No. They don’t. They’re sourcing products of all kinds from throughout the world. Coffee from Rwanda is produced by Rwandan coffee growers, then Costco gets it to you through the magic of their distribution network. Alcohol has more hoops to jump through, but, since they’re America’s largest seller of wine, they’re on the case.

Kirkland Signature Vodka

NOT Grey Goose.

3. Some Kirkland Products Are Actually…

This is a good one: they won’t tell you what they actually are, because they can’t. But here’s where the fun starts.

An unconfirmed rumor is that Kirkland’s Vodka, the one made in France, is actually Grey Goose. Or at least made at the same place AS Grey Goose.

Mind. Blown.

Now, whether or not that’s true, we’ll never know. But, unless you are a brand-loyal vodka drinker, you can take a chance on a vodka, or a whiskey, or a gin, save some serious cash – $15-20 savings per bottle – and have a rock-solid libation in your liquor cabinet. This brings us to another mystery, and allows us to tell you a little more about who we were working for when we were at Costco:

Cameron Hughes Lot 416 2012 Pinot Noir

Cam knows his stuff.

4. Cameron Hughes Wine Figured This Out

Full disclosure: these are the folks I worked for, doing wine demos in Costco off and on for five years. There actually IS a Cameron Hughes and he’s the guy behind Cameron Hughes Wine.

What he’ll tell you about his approach is the same thing I would tell you if you bumped into me at Costco and I had the salesman badge on: some wineries will sell their “remainder” and he bottles that and sells it to you at a markedly lower price. After people gasp, I’d explain the economics behind the business model…

Take Winery X. They’re ready to sell their California Cabernet for $50 a bottle. They’ve got 10,000 cases ready to go and they learn that Winery Y is also ready to sell their premium Cab at $50 a bottle. And then Winery Z wants to do the same…pretty soon, you’ve got a glut – too much premium stuff.

Winery X, being smart and knowing about supply and demand, thinks they can fare better by cutting their own supply in half. They also know that the actual value of the wine itself is much lower than $50 a bottle – so they call up Mr. Hughes and cut a deal.

Next thing you know, 3,000 to 5,000 cases of a California Cabernet from Cameron Hughes Wine make it to Costco. But it’s a limited quantity (each wine gets a lot number) AND it’s priced to sell – their wheelhouse is $12-$16 a bottle.

You get a wine that drinks much more expensively than what you paid for it.

Sofia 2013 Rose

Francis’ Daughter, which you of course knew.

5. Costco’s 14% Rule

This is another secret – not well-kept but no one will give you the exact number. We’ve heard 13% and 15% – doesn’t matter, the bottom-line here is that they’ll mark the product up only to the limit, and not more.

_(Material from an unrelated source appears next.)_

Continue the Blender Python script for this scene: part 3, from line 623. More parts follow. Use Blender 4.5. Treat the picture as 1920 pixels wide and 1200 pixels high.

Where this benefits you, the buyer of all things alcoholic, is mostly with the big names. Santa Margherita Pinot Grigio will be cheaper at Costco than anywhere else you’ll find it, and the same goes for any of the big-name spirits – and even some of the smaller names (we thought Tito’s Handmade Vodka was cheap at our local Walmart, but Costco won that battle, too).

You can also have quite a bit of luck with those things that keep us humming along here at Metasip: the sub-$10 wines, and the craft beers. (A nifty combo of rule #2 and rule #5 is at play with the Kirkland Beer Sampler.)